The applications now coming in for 1885 6, give promise of a larger number of students for the 'Annex' than it has ever before had, and yet it is impossible to receive more pupils in our present narrow quarters. In short, the vigorous growth of our undertaking places us in the most serious embarrassment. We have either to cramp its farther development or make provision for its increase.
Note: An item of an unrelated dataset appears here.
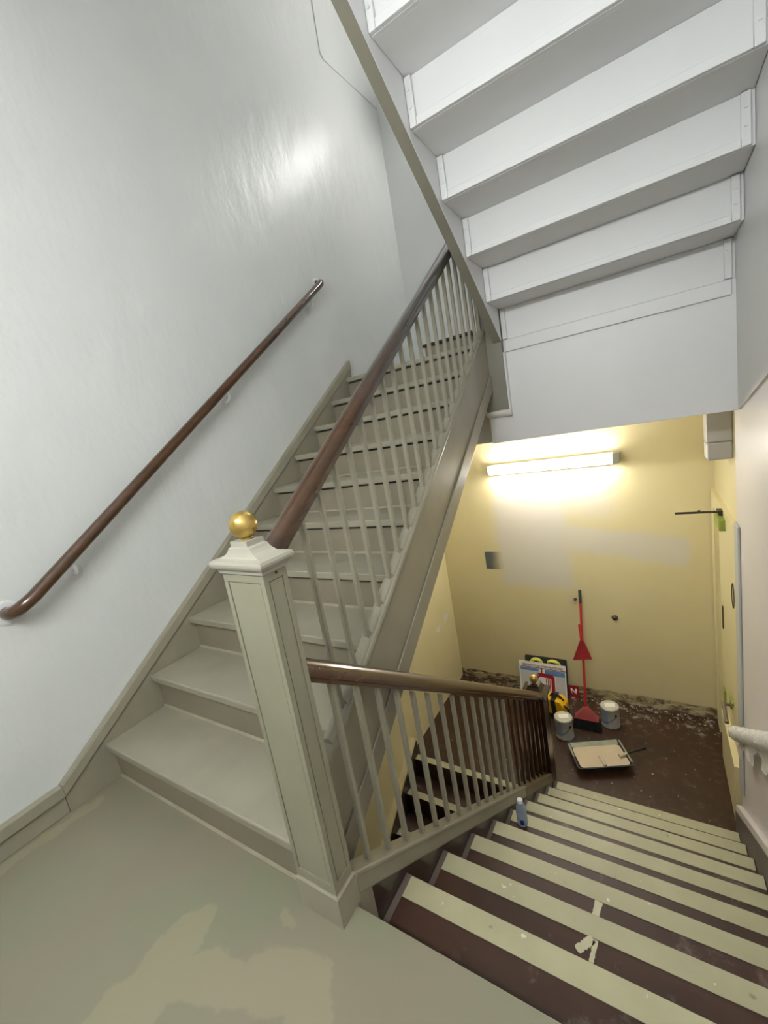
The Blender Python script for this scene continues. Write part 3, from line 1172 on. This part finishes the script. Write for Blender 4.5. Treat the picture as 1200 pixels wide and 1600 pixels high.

Just at this critical moment, when a change of domicile seems a question of life or death, the residence of the late Judge Fay, well-known in Cambridge, is offered to us at a reasonable price. The house is substantially built of brick, and, while it is large enough to allow for the present growth of the institution, it is so situated that additions could readily be made if desirable. Although a private dwelling, it has that touch of dignity which belongs to an old-fashioned house; and it can easily be adapted to the more general purposes of an educational institution without losing the character of a home. It must, however, be understood that by a home is not meant a dormitory. Suitable lodgings are so easily found in private homes in Cambridge that any other arrangement is unnecessary.
The sum required for this purchase is $20,000. In spite of the hard times, we have thought it worth while to make this statement, being not without hope that among the many friends of education, some might be willing to help us in providing a suitable habitation, where our enterprise, so successfully begun, may find room for its natural growth and expansion."